Tags

I have started a tradition I have kept up for two whole years of reading one Thomas Hardy novel a year. This year it was Far from the madding crowd, an early novel serialised then published in 1874.

Set in Hardy’s beloved Wessex, Bathsheba Everdene is pursued by three men. Gabriel Oak is a good hearted farmer who loses his farm and any chance of marrying her and becomes a shepherd on her farm.  Farmer Boldwood is a boring bachelor in his forties whose heart is brought to life by a Valentine Bathsheba sends as a joke. From thereon, she feels an obligation to him and it is tragic to see the trouble wrought by one careless action. Sergeant Troy is a dashing soldier who flatters and controls Bathsheba and makes her fall in love for the first time in her life.

It was the savage tragedy of Tess of the D’Ubervilles, The Mayor of Casterbridge and Jude the Obscure which drew me to Hardy. He writes tragedy better than anyone else I have read. Madding Crowd is a minor tragedy, diluted with pastoral comedy. The comic aspects are interesting mainly from a cultural perspective, the exchanges of the farm workers in the pub on religion and life giving a picture of everyday nineteenth century life through Hardy’s eyes.
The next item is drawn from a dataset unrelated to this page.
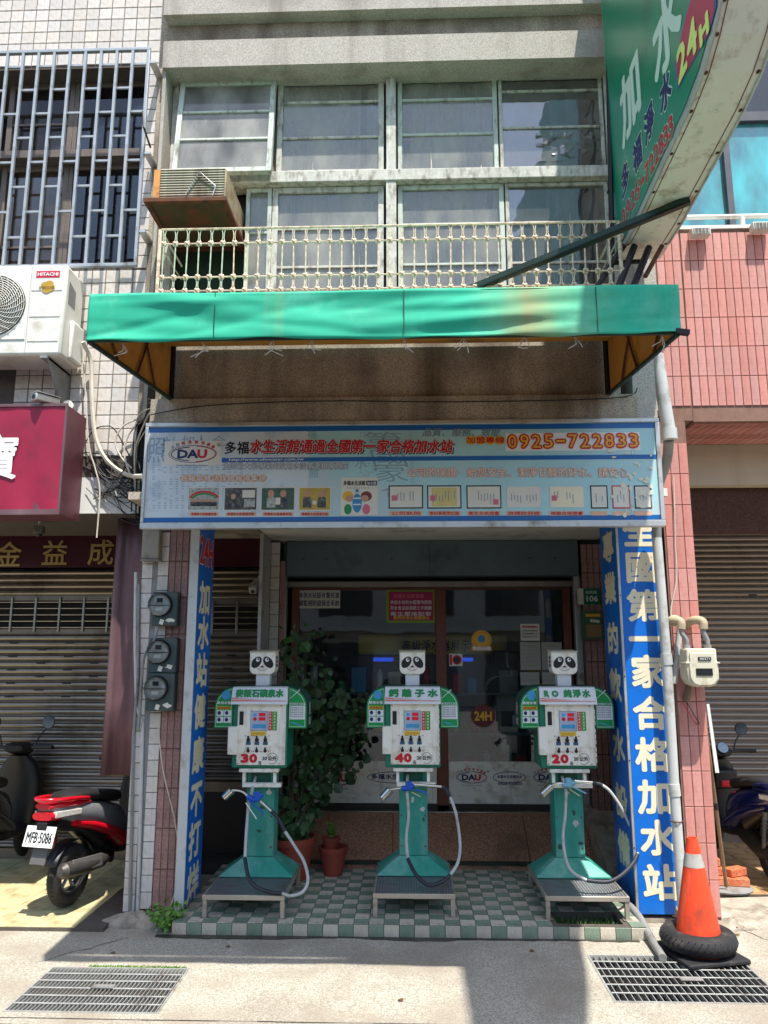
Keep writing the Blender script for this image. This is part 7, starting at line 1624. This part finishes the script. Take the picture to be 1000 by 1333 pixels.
for k, r_ in enumerate((.04, .032, .025)):
    c = aty(878, 808, 5.8); mb = MB(); mb.lathe([(r_+.004*math.cos(a), .004*math.sin(a)) for a in (0, 1.57, 3.14, 4.71)], c+Vector((0, -.01*k, 0)), (.2*k, 1, .3), 24, closed=True); o = mb.build('cable_coil', m_wirew, None, smooth=True); tag(o, ('large', 'middle', 'small')[k]+' loop of the white cable coil beside the gas meter', 'cable')
cable('red cord tied from the gas meter to the wooden stick', [A_(889, 915, 5.84), A_(905, 940, 5.84), A_(921, 957, 6.1)], .003, m_redp)
cable('black cord tied from the gas meter to the stick top', [A_(893, 912, 5.84), A_(908, 938, 5.84), A_(922, 960, 6.1)], .003)
mb = MB(); 
o = MB().tube([aty(186, 145, 5.6), aty(187, 165, 5.55), aty(196, 192, 5.8)], .008, 6).build('bent_iron_rod', m_dkmetal, None, smooth=True); tag(o, 'bent dark iron rod sticking out of the tiled wall beside the grille', 'rod')
# rail and louvred lamps on the red building
rr0 = aty(888, 309, 5.86); t = thing('balcony_rail', 'white painted rail along the top of the red tiled wall', 'railing', (3, 5.9, zr1)); zt3 = aty(900, 283, 5.95).z
MB().box((2.24, 5.87, zr1), (6.5, 5.99, zr1+.03)).build('base', m_white, t); MB().tube([(2.26, 5.95, zt3), (6.5, 5.95, zt3)], .02, 10).build('top_rail', m_white, t, smooth=True)
for x in (2.27, 2.27+.52, 2.27+1.04+.52): MB().tube([(x, 5.95, zr1+.02), (x, 5.95, zt3)], .022, 10).build('post', m_white, t, smooth=True)
for (px, py, lb_) in ((911, 304, 'left'), (990, 297, 'right')):
    c = aty(px, py, 5.82); t = thing('louvred_lamp', lb_+' of the two white louvred lamps on top of the red wall', 'lamp', c, 'louvred lamps on the red wall'); MB().box((c.x-.075, 5.78, c.z-.03), (c.x+.075, 5.86, c.z+.035)).build('housing', m_white, t, bevel=.004)
    for k in range(4): MB().box((c.x-.065, 5.776, c.z-.02+.013*k), (c.x+.065, 5.7795, c.z-.014+.013*k)).build('louvre', m_pvcd, t)
    for k in range(5): MB().box((c.x-.06+.028*k, 5.772, c.z-.026), (c.x-.056+.028*k, 5.7755, c.z+.03)).build('mullion', m_white, t)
But the mix is an uneasy one and left me dissatisfied.

The depth of feeling of those favourite works of mine is not there. Hardy doesn’t seem to care or know these characters as well as those in his later works.

Yet it deserves its reputation as an important novel. Bathsheba is a fascinating, nuanced character, especially for a woman character in the nineteenth century. She is not typecast as either pure or evil, but instead as a complex human being with contradictory drives between desire and obligation.